» EXERCISE DIRECTIONS: From the very first line of the data to the line containing "def dist(py): return", retype everything exactly, leaving the pictures behind.

» SOURCE EXCERPT:

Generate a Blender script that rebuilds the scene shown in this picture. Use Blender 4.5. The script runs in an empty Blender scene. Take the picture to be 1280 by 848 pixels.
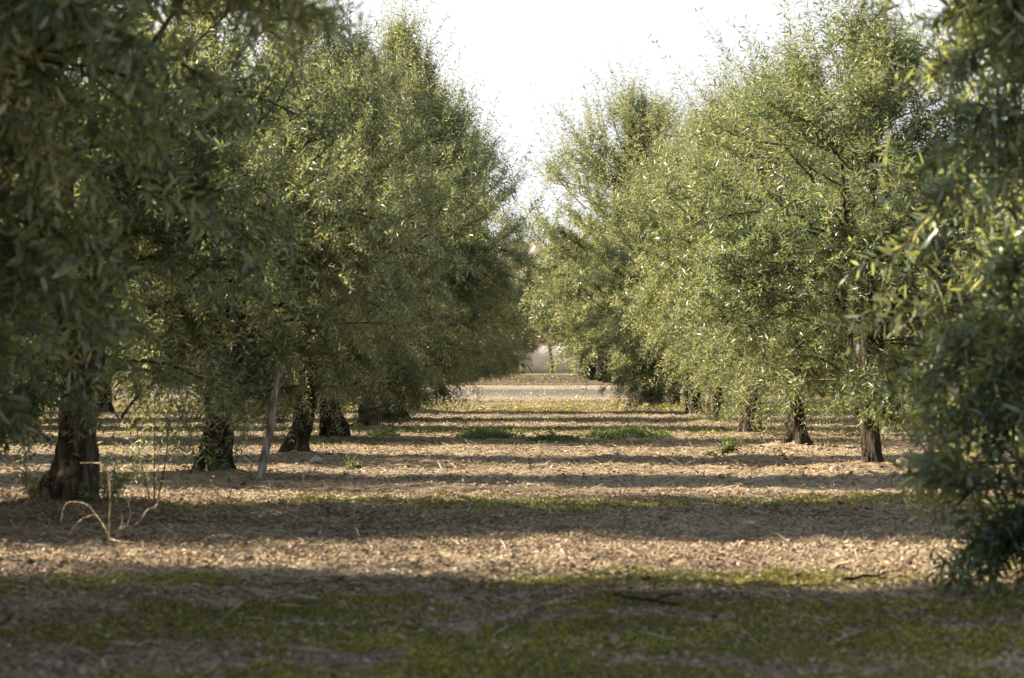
import bpy, math, random
import numpy as np
R_ = math.radians
scene = bpy.context.scene
COL = scene.collection
rng = np.random.default_rng(7)
F = 3300.0; VX, VY = 680.0, 450.0; CH = 1.0        # photo scale, vanishing point, eye height

def at(px, D): return (px - VX) * D / F            # lateral position of a photo column at distance D
def dist(py): return F * CH / (py - VY)            # distance of a ground point from its photo row

# ------------------------------------------------------------------ noise
def _hash(ix, iy, seed):
    h = (ix.astype(np.int64) * 374761393 + iy.astype(np.int64) * 668265263 + seed * 974634777) & 0xffffffff
    h = ((h ^ (h >> 13)) * 1274126177) & 0xffffffff
    h = (h ^ (h >> 16)) & 0xffffffff
    return h.astype(np.float64) / 4294967295.0
def vnoise(x, y, seed=0):
    x = np.asarray(x, float); y = np.asarray(y, float)
    ix = np.floor(x); iy = np.floor(y); fx = x - ix; fy = y - iy
    fx = fx * fx * (3 - 2 * fx); fy = fy * fy * (3 - 2 * fy)
    a = _hash(ix, iy, seed); b = _hash(ix + 1, iy, seed); c = _hash(ix, iy + 1, seed); d = _hash(ix + 1, iy + 1, seed)
    return (a * (1 - fx) + b * fx) * (1 - fy) + (c * (1 - fx) + d * fx) * fy
def fbm(x, y, seed=0, o=4):
    s = 0; a = .5; t = 0
    for k in range(o):
        s = s + a * vnoise(x * 2 ** k + 17.3 * k, y * 2 ** k - 9.1 * k, seed + k); t += a; a *= .55
    return s / t

# ------------------------------------------------------------------ mesh helpers
class MB:
    def __init__(s): s.v = []; s.f = []; s.m = []; s.r = []; s.n = 0
    def add(s, v, f, mat=0, rnd=None):
        v = np.asarray(v, float).reshape(-1, 3); f = np.asarray(f, int)
        s.v.append(v); s.f.append(f + s.n); s.n += len(v)
        s.m.append(np.full(len(f), mat, int))
        s.r.append(np.full(len(f), .5) if rnd is None else np.asarray(rnd, float))
    def mesh(s, name, mats, smooth=False):
        me = bpy.data.meshes.new(name)
        V = np.concatenate(s.v)
        me.vertices.add(len(V)); me.vertices.foreach_set('co', V.ravel())
        sizes = np.concatenate([np.full(len(f), f.shape[1], int) for f in s.f])
        idx = np.concatenate([f.ravel() for f in s.f])
        st = np.concatenate([[0], np.cumsum(sizes)[:-1]])
        me.loops.add(len(idx)); me.loops.foreach_set('vertex_index', idx.astype(np.int32))
        me.polygons.add(len(sizes)); me.polygons.foreach_set('loop_start', st.astype(np.int32))
        me.polygons.foreach_set('material_index', np.concatenate(s.m).astype(np.int32))
        for m in mats: me.materials.append(m)
        a = me.attributes.new('rnd', 'FLOAT', 'FACE'); a.data.foreach_set('value', np.concatenate(s.r).astype(np.float32))
        me.update(calc_edges=True)
        if smooth is True: me.polygons.foreach_set('use_smooth', [True] * len(sizes))
        elif smooth is not False:
            me.polygons.foreach_set('use_smooth', np.isin(np.concatenate(s.m), smooth))
        return me
def link(name, me, parent=None, **kw):
    o = bpy.data.objects.new(name, me); COL.objects.link(o); o.parent = parent
    for k, v in kw.items(): o[k] = v
    return o
def empty(name, loc, rz=0, label=None, cat=None, group=None, sc=1.0):
    o = bpy.data.objects.new(name, None); COL.objects.link(o)
    o.location = loc; o.rotation_euler = (0, 0, rz); o.scale = (sc,) * 3 if not isinstance(sc, tuple) else sc
    o.empty_display_size = .2
    if label: o['label'] = label
    if cat: o['category'] = cat
    if group: o['group'] = group
    return o

def spline(P, n):
    """Catmull-Rom through rows of P (any number of columns)"""
    P = np.asarray(P, float); Q = np.vstack([2 * P[0] - P[1], P, 2 * P[-1] - P[-2]])
    t = np.linspace(0, len(P) - 1 - 1e-6, n); i = t.astype(int); u = (t - i)[:, None]
    a, b, c, d = Q[i], Q[i + 1], Q[i + 2], Q[i + 3]
    return .5 * (2 * b + (c - a) * u + (2 * a - 5 * b + 4 * c - d) * u ** 2 + (3 * b - a - 3 * c + d) * u ** 3)
def tube(mb, P, segs=8, n=None, mat=0, rmod=None, cap=True):
    """P rows x,y,z,r"""
    S = spline(P, n or len(P) * 4); C = S[:, :3]; r = np.maximum(S[:, 3], 1e-4)
    T = np.gradient(C, axis=0); T /= np.linalg.norm(T, axis=1)[:, None] + 1e-9
    ref = np.array([1., 0, 0]) if abs(T[:, 0].mean()) < .8 else np.array([0, 1., 0])
    U = np.cross(T, ref); U /= np.linalg.norm(U, axis=1)[:, None] + 1e-9
    W = np.cross(T, U)
    th = np.linspace(0, 2 * math.pi, segs, endpoint=False)
    rr = r[:, None] * np.ones(segs)[None]
    if rmod is not None: rr = rr * rmod(th[None, :], C[:, 2][:, None])
    V = C[:, None] + rr[..., None] * (np.cos(th)[None, :, None] * U[:, None] + np.sin(th)[None, :, None] * W[:, None])
    k = len(C); i = np.arange(k - 1)[:, None] * segs; j = np.arange(segs)[None]; j2 = (j + 1) % segs
    f = np.stack([i + j, i + j2, i + segs + j2, i + segs + j], -1).reshape(-1, 4)
    mb.add(V.reshape(-1, 3), f, mat)
    if cap:
        e = (k - 1) * segs
        mb.add(np.vstack([V[-1], C[-1] + T[-1] * r[-1] * .5]), [[q, (q + 1) % segs, segs] for q in range(segs)], mat)
def thin_tubes(mb, P, rad, mat):
    """P (N,K,3) polylines, rad (N,K): three-sided twigs, all at once"""
    N, K, _ = P.shape
    T = np.gradient(P, axis=1); T /= np.linalg.norm(T, axis=2)[..., None] + 1e-9
    U = np.cross(T, np.array([.31, .52, .8])); U /= np.linalg.norm(U, axis=2)[..., None] + 1e-9
    W = np.cross(T, U)
    V = np.stack([P + rad[..., None] * (math.cos(a) * U + math.sin(a) * W) for a in (0, 2.094, 4.189)], 2)
    base = (np.arange(N)[:, None, None] * K + np.arange(K - 1)[None, :, None]) * 3
    j = np.arange(3)[None, None]; j2 = (j + 1) % 3
    f = np.stack([base + j, base + j2, base + 3 + j2, base + 3 + j], -1).reshape(-1, 4)
    mb.add(V.reshape(-1, 3), f, mat)
def nrm(a): return a / (np.linalg.norm(a, axis=-1, keepdims=True) + 1e-9)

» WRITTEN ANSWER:
Generate a Blender script that rebuilds the scene shown in this picture. Use Blender 4.5. The script runs in an empty Blender scene. Take the picture to be 1280 by 848 pixels.
import bpy, math, random
import numpy as np
R_ = math.radians
scene = bpy.context.scene
COL = scene.collection
rng = np.random.default_rng(7)
F = 3300.0; VX, VY = 680.0, 450.0; CH = 1.0        # photo scale, vanishing point, eye height

def at(px, D): return (px - VX) * D / F            # lateral position of a photo column at distance D
def dist(py): return F * CH / (py - VY)            # distance of a ground point from its photo row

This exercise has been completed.